ECONOMICOUTLOOK
Macroeconomics
Brazil's economic landscape presents a mixed picture of resilience and ongoing challenges. While the Finance Ministry has slightly lowered its 2026 economic growth forecast to 2.3%, some analysts are increasingly viewing Brazil and Latin America as emerging global safe havens, noting the stability of the Real and the Ibovespa amidst international volatility. However, persistent inflation, particularly exacerbated by rising global oil prices, and inherent fiscal risks continue to pose significant upside risks to economic forecasts. The Brazilian real is also anticipated to experience some weakening due to external volatility, a declining Selic rate, and pre-election uncertainties. In specific sectors, Brazil is poised for a record soybean crop, though it faces considerable export and logistics hurdles. Conversely, the plant-based dairy market is projected for robust growth, expected to reach USD 215 million by 2032, driven by evolving consumer preferences. The services sector demonstrated strong performance, growing by 0.3% in January 2026 and reaching an all-time high level of activity.
SOVEREIGNBONDS
Markets & Finance
Brazil's 10-year government bond yield surged above 14.25% on March 27, 2026, reaching a 10-month high. This sharp increase is attributed to escalating Middle Eastern energy shocks and growing concerns over the nation's fiscal credibility.

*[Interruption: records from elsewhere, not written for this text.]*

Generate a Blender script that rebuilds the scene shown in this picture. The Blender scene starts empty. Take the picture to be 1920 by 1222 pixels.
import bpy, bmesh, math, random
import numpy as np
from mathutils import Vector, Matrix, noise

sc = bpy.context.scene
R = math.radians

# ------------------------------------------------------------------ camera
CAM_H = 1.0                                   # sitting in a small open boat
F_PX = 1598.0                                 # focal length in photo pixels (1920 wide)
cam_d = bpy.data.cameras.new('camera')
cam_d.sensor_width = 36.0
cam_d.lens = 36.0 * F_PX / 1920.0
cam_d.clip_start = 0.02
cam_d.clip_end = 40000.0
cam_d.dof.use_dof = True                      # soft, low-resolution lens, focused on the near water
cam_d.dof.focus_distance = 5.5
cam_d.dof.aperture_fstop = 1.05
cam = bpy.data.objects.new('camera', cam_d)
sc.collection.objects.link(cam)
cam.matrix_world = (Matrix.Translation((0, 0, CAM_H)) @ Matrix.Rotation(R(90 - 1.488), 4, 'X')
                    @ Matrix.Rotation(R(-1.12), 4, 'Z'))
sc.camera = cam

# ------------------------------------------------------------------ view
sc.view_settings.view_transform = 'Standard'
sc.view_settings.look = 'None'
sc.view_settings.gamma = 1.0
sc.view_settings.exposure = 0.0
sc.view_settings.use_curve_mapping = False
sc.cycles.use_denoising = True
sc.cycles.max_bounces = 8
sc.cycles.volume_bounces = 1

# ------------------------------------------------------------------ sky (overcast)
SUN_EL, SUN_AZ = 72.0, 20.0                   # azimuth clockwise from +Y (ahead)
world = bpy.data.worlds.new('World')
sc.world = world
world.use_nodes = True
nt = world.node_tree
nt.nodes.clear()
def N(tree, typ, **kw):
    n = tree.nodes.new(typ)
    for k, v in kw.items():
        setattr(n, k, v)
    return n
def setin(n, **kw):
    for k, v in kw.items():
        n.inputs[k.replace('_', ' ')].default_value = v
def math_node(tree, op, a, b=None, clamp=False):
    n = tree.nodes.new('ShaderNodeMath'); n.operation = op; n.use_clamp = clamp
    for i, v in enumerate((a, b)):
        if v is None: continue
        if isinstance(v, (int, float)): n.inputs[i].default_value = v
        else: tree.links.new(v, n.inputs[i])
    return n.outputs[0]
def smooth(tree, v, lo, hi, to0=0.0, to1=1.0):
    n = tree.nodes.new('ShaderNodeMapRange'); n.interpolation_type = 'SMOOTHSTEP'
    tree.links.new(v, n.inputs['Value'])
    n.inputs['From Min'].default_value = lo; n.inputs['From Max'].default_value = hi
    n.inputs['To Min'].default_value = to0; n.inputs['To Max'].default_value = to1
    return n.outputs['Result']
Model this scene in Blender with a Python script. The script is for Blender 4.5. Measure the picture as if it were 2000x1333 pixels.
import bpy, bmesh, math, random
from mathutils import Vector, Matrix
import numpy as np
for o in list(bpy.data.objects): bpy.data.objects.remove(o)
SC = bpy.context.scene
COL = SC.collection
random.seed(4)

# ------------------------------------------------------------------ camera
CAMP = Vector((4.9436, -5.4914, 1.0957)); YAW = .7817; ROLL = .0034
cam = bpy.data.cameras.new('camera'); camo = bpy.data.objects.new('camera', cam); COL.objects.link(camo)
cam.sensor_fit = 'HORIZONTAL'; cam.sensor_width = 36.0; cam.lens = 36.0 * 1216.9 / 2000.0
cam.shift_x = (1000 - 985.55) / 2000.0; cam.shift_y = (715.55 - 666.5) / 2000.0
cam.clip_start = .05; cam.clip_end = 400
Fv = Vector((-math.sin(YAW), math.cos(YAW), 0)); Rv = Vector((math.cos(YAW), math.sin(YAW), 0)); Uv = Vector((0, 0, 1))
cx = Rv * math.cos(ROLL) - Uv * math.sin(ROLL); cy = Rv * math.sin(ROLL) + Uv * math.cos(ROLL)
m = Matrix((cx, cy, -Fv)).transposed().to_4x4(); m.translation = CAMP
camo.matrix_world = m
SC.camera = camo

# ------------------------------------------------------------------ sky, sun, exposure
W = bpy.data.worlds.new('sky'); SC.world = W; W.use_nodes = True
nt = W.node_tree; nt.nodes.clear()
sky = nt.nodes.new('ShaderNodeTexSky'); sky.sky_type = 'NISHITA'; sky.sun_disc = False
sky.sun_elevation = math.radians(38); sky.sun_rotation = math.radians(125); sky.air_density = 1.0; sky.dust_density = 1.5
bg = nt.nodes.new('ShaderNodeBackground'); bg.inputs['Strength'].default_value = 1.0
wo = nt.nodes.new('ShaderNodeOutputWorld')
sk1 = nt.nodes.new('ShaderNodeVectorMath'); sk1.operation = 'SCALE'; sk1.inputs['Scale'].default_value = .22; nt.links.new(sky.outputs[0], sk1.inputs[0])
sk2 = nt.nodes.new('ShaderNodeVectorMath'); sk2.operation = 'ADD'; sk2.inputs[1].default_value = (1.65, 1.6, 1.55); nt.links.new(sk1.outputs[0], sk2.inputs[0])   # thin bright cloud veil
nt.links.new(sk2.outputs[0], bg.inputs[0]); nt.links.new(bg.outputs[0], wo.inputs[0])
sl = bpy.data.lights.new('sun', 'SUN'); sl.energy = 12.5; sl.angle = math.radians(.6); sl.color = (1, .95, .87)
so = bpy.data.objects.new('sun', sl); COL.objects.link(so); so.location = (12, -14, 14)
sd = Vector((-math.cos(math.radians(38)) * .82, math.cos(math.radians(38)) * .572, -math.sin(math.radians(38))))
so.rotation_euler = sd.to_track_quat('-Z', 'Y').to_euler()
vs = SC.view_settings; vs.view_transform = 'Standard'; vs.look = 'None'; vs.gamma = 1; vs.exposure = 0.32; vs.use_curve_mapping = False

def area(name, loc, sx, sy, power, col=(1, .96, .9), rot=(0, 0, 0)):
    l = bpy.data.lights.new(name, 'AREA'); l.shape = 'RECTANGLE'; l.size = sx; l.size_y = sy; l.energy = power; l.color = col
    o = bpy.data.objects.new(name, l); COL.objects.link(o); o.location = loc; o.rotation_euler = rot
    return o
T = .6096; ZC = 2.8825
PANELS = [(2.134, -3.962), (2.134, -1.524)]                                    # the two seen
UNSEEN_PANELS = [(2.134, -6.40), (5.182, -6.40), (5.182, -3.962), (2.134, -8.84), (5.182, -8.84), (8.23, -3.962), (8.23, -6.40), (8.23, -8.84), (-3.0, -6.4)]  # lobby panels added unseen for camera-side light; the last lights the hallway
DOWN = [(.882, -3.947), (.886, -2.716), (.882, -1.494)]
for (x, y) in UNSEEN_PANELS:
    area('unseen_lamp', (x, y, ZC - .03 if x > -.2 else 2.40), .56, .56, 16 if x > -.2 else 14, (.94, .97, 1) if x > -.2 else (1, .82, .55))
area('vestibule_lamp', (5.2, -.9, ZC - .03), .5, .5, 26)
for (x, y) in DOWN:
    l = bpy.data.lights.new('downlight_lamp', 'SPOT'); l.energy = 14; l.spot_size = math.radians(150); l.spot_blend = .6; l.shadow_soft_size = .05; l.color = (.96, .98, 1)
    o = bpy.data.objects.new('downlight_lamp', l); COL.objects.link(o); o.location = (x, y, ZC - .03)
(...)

The Central Bank of Brazil's Monetary Policy Committee (Copom) recently cut the Selic rate by 25 basis points to 14.75% on March 18th, but notably removed forward guidance, signaling heightened uncertainty regarding future inflation. In response to the rising interest rates and market volatility, the National Treasury executed significant bond repurchases, totaling BRL 43.6 billion in just two days around March 17-18, 2026, marking the largest market intervention in over a decade to stabilize the yield curve.
INFLATION
Markets & Finance
Brazil's mid-month inflation, as measured by the IPCA-15, registered a 0.44% rise in March 2026, surpassing market expectations. This increase was primarily driven by a significant jump in airfares and sustained price pressures in food and personal expenses. While the 12-month inflation rate eased to 3.90%, it remains above the Central Bank's 3.0% target, intensifying pressure on the monetary authority to maintain a restrictive Selic rate. The annual inflation rate had previously slowed to 3.81% in February 2026, the lowest since April 2024, yet the month-on-month Consumer Price Index (CPI) saw a 0.7% increase in February, representing the largest monthly rise in a year. Inflation expectations for 2025 and 2026 are currently projected at 4.4% and 4.2% respectively, further complicating the inflation outlook.
STOCKMARKET
Markets & Finance
The Ibovespa, Brazil's benchmark stock market index, closed lower on March 27, 2026, falling 0.64% to 181557 points. The decline was largely influenced by higher-than-expected mid-month inflation figures and a hardening of geopolitical tensions. Over the past month, the index has seen a 4.09% decrease, although it still shows a substantial 37.65% gain compared to a year ago. Sectoral performance was mixed, with Petrobras recording nearly a 1% gain due to elevated oil prices, while major financial institutions like Itaú and Bradesco, alongside utilities such as Axia and Sabesp, experienced losses. In corporate news, Americanas saw a significant surge of almost 17% following its filing to exit judicial recovery, coupled with asset sales and a reported sharp improvement in its Q4 2025 performance.
EXTERNALDEBT
Markets & Finance
Brazil's external debt reached an unprecedented $397.5 billion in January 2026, marking the highest figure in 56 years of Central Bank records. This substantial increase, driven primarily by a 24.4% rise in banking sector borrowing since 2023, has led to a significant narrowing of the buffer between international reserves and total external liabilities, now standing at less than $10 billion – the thinnest margin in 19 years. While analysts from BTG Pactual, XP, and Santander indicate that the situation is not yet critical, they caution that persistent current account deficits and consumption growth fueled by fiscal policies are eroding the nation's shock absorbers. Concurrently, the Brazilian Real stabilized around 5.24 per US dollar on March 27, 2026, influenced by domestic inflation data and a strengthening greenback. Despite a 1.34% weakening over the past month, the Real has appreciated by 9.02% over the last 12 months.
INDUSTRY
Productive Sector
Brazil's Industrial Business Confidence Index (ICEI) registered a second consecutive monthly decline in March 2026, falling to 46.6 points. This downturn, which nearly erases gains from the latter half of 2025, reflects a worsening outlook among industrial leaders. Both current conditions and future expectations have deteriorated, driven by persistent macroeconomic challenges, elevated interest rates, and global geopolitical uncertainties.